- Records shown:
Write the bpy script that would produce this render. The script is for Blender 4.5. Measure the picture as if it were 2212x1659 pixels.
--
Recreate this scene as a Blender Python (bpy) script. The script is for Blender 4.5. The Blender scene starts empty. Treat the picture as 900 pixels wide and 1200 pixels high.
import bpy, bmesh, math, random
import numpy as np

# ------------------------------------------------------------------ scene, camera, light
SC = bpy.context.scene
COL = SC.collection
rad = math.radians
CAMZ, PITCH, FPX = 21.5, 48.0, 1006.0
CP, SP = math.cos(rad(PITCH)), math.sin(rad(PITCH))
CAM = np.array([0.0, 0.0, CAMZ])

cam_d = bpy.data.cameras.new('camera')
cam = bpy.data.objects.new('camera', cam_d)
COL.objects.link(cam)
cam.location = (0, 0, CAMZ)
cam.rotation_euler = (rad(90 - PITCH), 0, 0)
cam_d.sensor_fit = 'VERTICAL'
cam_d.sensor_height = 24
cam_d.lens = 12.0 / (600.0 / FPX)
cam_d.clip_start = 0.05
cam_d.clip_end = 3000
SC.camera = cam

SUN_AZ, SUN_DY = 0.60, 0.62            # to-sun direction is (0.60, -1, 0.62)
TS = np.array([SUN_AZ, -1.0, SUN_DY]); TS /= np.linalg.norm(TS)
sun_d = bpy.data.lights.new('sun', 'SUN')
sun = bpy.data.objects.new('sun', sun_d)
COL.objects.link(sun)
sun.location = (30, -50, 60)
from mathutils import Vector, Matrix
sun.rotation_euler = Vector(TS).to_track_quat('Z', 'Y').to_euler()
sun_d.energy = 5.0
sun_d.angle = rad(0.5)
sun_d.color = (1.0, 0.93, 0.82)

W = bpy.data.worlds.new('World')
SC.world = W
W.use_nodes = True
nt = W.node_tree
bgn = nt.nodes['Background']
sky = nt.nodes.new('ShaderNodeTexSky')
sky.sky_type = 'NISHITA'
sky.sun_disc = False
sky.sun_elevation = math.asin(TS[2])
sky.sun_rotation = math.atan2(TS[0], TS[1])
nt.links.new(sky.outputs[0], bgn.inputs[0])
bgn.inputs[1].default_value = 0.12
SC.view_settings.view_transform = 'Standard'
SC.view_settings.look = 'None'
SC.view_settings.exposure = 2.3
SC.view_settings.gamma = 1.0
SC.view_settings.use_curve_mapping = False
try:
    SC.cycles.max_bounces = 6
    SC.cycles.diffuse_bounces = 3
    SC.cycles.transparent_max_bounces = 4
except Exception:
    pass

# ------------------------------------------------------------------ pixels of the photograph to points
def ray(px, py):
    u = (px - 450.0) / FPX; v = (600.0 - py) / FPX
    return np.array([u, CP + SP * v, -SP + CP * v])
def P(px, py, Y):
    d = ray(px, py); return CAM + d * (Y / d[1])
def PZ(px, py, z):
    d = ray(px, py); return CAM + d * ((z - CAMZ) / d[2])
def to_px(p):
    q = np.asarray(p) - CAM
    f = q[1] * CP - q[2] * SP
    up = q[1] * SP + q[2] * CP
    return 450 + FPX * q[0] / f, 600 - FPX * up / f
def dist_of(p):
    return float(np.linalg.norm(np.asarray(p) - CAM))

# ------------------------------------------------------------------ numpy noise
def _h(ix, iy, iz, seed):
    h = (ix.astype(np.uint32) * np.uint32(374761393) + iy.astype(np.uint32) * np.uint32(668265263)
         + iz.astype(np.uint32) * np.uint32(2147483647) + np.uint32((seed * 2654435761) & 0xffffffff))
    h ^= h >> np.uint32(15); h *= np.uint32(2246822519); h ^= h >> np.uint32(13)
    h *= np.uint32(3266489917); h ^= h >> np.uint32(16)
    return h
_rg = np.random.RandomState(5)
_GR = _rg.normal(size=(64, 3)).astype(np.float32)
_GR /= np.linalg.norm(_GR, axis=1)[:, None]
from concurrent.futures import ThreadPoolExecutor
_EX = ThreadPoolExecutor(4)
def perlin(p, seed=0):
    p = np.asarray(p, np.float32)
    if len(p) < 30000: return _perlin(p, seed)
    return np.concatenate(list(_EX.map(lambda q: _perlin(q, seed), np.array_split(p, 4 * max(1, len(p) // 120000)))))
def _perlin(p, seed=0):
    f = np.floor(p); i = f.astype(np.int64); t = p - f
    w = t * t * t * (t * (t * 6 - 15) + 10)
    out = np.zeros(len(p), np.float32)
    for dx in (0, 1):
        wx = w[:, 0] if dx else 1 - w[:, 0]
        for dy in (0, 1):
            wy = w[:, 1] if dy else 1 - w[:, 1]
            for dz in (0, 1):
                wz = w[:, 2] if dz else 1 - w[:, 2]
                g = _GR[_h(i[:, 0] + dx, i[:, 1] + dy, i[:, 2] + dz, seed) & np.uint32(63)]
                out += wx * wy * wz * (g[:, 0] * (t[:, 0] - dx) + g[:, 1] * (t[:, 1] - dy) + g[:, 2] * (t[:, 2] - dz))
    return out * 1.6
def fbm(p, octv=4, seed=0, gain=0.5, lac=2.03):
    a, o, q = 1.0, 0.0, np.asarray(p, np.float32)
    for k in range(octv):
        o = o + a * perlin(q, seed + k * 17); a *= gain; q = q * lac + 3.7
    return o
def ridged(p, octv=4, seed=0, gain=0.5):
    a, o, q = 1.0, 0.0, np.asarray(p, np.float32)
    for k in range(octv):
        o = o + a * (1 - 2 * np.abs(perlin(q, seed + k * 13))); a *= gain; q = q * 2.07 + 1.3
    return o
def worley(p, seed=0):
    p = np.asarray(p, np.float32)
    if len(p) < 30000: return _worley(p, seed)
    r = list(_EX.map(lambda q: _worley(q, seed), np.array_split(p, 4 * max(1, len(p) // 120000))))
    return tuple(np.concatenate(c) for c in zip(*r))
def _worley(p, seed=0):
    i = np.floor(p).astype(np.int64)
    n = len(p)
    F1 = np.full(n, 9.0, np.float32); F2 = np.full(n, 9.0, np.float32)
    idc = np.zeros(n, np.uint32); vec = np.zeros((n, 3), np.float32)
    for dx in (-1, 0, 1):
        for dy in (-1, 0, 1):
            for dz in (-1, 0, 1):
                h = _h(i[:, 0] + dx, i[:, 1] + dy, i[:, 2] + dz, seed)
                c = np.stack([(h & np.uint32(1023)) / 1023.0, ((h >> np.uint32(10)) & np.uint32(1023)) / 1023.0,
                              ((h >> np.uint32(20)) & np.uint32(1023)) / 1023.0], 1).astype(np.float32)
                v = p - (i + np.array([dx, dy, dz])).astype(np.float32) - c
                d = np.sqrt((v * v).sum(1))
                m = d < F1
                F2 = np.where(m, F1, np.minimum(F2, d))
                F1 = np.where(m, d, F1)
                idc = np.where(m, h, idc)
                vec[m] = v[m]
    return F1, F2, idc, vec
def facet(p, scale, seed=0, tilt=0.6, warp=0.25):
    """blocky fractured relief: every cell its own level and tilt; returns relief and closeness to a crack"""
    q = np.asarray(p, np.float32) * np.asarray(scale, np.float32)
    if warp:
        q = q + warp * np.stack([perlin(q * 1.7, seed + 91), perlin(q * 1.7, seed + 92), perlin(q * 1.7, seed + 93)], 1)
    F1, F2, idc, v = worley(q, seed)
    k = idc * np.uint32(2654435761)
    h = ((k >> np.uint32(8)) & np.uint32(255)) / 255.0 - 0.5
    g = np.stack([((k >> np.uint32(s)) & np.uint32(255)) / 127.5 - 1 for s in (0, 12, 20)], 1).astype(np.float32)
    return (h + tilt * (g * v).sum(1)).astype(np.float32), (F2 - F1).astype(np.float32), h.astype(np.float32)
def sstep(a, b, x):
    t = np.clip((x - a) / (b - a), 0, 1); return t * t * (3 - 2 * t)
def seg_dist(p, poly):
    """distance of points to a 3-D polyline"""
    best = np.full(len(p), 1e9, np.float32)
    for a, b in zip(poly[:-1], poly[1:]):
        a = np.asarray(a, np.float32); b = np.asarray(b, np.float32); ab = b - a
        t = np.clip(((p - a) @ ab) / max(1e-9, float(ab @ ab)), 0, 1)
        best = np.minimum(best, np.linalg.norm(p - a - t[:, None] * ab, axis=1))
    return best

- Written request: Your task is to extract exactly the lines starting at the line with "Recreate this scene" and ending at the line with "import numpy as np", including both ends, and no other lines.

- Problem solution:
Recreate this scene as a Blender Python (bpy) script. The script is for Blender 4.5. The Blender scene starts empty. Treat the picture as 900 pixels wide and 1200 pixels high.
import bpy, bmesh, math, random
import numpy as np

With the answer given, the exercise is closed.